Attualizzare A volte il cristiano cerca distintivi, divise, croci, tau o colombe per farsi riconoscere e sentire l’appartenenza a un’associazione cattolica o alla stessa chiesa. Ma il vero distintivo del cristiano è soltanto l’amore. « Da questo tutti sapranno che siete miei discepoli, se avrete amore gli uni per gli altri ». Questo è il nostro vero distintivo, il segno di riconoscimento. La storia della chiesa è ricca di esempi: la vita dei santi è ricchissima di gesti di amore. E il cristiano ogni giorno si misura nei suoi gesti di amore: il saluto, l’accoglienza, il perdono, la disponibilità… Amore che è vissuto spesso anche da molti altri generosi, che non hanno la nostra fede. Ma amore che non può non caratterizzare la vita del cristiano. L’amore rende presente Gesù Risorto, che lo si incontra quando ci si imbatte in un uomo che vive l’amore come lo ha vissuto lui. I santi hanno fatto « vedere » l’amore e sono diventati trasparenti di Dio. L’amore trasforma il mondo. Ma un mondo d’amore è possibile? Gesù si è incarnato ed è morto in croce per questo. L’amore realizza i progetti evangelici di Gesù, i sogni di Dio sull’umanità. Gesù sa che il mondo cambierà soltanto se regnerà l’amore nella chiesa e nel mondo. L’amore è l’unico strumento che può fare il miracolo di trasformare i rapporti umani, ma anche i rapporti nella società, i rapporti di potere e di forza. Guardando al comportamento di Gesù (« Amatevi come io vi ho amati ») si capisce che l’amore cristiano non nasce dalla simpatia o da una visione comune delle cose: Gesù ha avuto amore di predilezione per i meno amabili, per i più lontani, per chi non avrebbe mai potuto restituire quei gesti di amore. « Amatevi gli uni gli altri », dice Gesù, rendendo non solo reciproco l’amore, ma anche estremamente concreto. Perché si può amare in generale, si possono amare i lontani e quelli che sono nel bisogno. Ma il difficile è amare chi ci sta vicino e ci è diventato forse insopportabile; amarsi nelle situazioni più concrete e quotidiane, in famiglia, tra amici, tra compagni di lavoro e di vita.
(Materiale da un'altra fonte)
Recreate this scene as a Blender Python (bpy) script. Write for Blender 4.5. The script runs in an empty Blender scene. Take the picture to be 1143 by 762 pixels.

« Go, see and do » Così diceva alle sue suore Madre Teresa. Lei e le sue suore non hanno mai avuto tanti mezzi per soccorrere gli ammalati e spesso non hanno potuto contare sugli strumenti più adatti per curare i più gravi. Ma Madre Teresa esortava le sue suore a prodigarsi così come potevano, usando le proprie mani per venire in aiuto, per fare ciò che era loro consentito con i poveri mezzi di cui disponevano. « Go, see and do »: va’, guarda, renditi conto della situazione e poi fa’ ciò che ti è possibile, per dimostrare tutto l’amore a quella persona. Così facendo non si sono negate a nessuno, hanno aiutato migliaia di persone a guarire e molti sventurati a morire con dignità.

Un cristiano: padre Ollivier « Perché siete tanto interessato alla sorte dei carcerati? », chiedono spesso a padre Jean-Marie Ollivier, un oblato di Maria Immacolata. « Perché sono stato anch’io in carcere e so che cosa vuol dire vivere in una cella. E sono persuaso che le carceri nel mondo sono piene o nascondono vittime innocenti indifese. Ne volete la prova? ». E racconta di aver trovato in carcere ad Haiti un bambino di 12 anni che aveva rubato per fame. « Passai la mattinata seduto sul prato della casa del colonnello per far liberare Toto il giorno stesso. E il colonnello mi ha ringraziato. Lo avevo aiutato a compiere un gesto di umanità e di giustizia ».